Wednesday, February 18, 2009

The economy is bad, time to persecute the gays

Via Blog of Rights

Right now, our country is in the midst of the worst recession in recent history. The global financial system is facing a crisis of historic proportions. Government entities, from small school districts to the State of California, are facing budget nightmares and even financial insolvency. And in this environment, what have two members of the Tennessee legislature decided is a top priority? Preventing kids from getting adopted.

State Senator Paul Stanley (R-Memphis) and State Representative John DeBerry (D-Memphis) have introduced a bill that would prohibit cohabiting, unmarried couples from adopting in Tennessee. From among the dozens of reasons this law is a bad idea, let me mention just two. First, and most importantly, it would deny thousands of children the chance to be adopted into stable, loving homes simply because their potential parents are not — or cannot get — married in Tennessee. Second, it would interfere with parents’ right to determine who they want their children to be raised by in the event of their own death. You might think your lesbian sister and her partner would be the best people to raise your child if something happened to you, but under this law, the state of Tennessee wouldn’t allow it.
And via Think Progress

Last night, Utah’s local ABC station received leaked portions of an interview with state senator Chris Buttars (R), which will be highlighted in an upcoming documentary on Proposition 8. Buttars is an outspoken opponent of gay rights; in the latest interview, he compares gays to alcoholics and Muslim terrorists, and warns that gay people are “probably the greatest threat to America.” Some excerpts from the interview:

– To me, homosexuality will always be a sexual perversion. And you say that around here now and everybody goes nuts! But I don’t care.
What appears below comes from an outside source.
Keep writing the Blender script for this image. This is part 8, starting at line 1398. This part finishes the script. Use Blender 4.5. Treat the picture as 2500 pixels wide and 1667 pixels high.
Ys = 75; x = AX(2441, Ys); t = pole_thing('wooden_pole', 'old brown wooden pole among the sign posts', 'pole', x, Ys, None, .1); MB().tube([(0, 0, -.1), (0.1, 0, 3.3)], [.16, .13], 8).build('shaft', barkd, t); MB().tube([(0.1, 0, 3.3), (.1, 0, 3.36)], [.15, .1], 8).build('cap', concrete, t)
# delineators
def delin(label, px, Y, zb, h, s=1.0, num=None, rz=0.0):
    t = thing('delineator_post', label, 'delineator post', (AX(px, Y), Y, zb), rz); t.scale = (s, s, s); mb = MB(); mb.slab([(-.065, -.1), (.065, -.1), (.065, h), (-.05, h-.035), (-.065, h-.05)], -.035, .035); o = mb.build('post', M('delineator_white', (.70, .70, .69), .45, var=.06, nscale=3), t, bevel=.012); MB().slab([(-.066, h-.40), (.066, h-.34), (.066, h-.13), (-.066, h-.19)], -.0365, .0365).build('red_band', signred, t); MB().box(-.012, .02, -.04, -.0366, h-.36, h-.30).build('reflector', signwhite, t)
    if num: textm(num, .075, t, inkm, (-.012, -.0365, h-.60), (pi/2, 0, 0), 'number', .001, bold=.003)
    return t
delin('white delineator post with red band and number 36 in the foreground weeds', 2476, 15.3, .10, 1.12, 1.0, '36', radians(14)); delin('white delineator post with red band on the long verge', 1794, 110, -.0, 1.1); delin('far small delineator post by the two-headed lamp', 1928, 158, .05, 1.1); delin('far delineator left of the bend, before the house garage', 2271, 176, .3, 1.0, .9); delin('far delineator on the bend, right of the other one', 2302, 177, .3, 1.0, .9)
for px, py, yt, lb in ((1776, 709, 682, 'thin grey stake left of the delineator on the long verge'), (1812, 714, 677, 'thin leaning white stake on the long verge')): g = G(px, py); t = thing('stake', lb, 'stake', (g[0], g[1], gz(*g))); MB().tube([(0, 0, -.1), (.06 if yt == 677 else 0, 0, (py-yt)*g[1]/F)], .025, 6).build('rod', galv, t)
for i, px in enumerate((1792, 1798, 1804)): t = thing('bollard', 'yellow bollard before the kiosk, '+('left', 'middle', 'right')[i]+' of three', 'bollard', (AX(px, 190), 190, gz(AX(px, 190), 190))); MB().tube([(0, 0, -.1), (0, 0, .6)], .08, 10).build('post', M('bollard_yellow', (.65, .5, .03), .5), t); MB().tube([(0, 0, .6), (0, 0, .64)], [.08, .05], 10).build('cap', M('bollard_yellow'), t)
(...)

– They say, I’m born that way. There’s some truth to that, in that some people are born with an attraction to alcohol.

– They’re mean! They want to talk about being nice — they’re the meanest buggers I ever seen. It’s just like the Moslems. Moslems are good people and their religion is anti-war. But it’s been taken over by the radical side. And the gays are totally taken over by the radical side.

– I believe that you will destroy the foundation of American society, because I believe the cornerstone of it is a man and a woman, the family. … And I believe that they’re, internally, they’re probably the greatest threat to America going down I know of. Yep, the radical gay movement.
This would seem an appropriate time to requote A.C. Grayling.

The great moral questions - the most moral and urgent ones - are not about sex, drugs and unmarried mothers. They are, instead, about human rights, war and genocide, the arms trade, poverty in the Third World, the continuance of slavery under many guises and names, interreligious antipathies and conflicts, and inequality and injustice everywhere. These areas of concern involve truly staggering horrors and human suffering. In comparison to them, the parochial and largely misguided anxieties over sex, drugs, gay marriage and the other matters that fill newspapers and agitate the ‘Moral Majority’ in America and Britain, pale into triviality. It is itself a moral scandal that these questions preoccupy debate in comfortable corners of the world, while real atrocity and oppression exist elsewhere.

1 comment:

Friar Zero said...

This really makes you wonder what happens when people begin to take agitprop like that literally.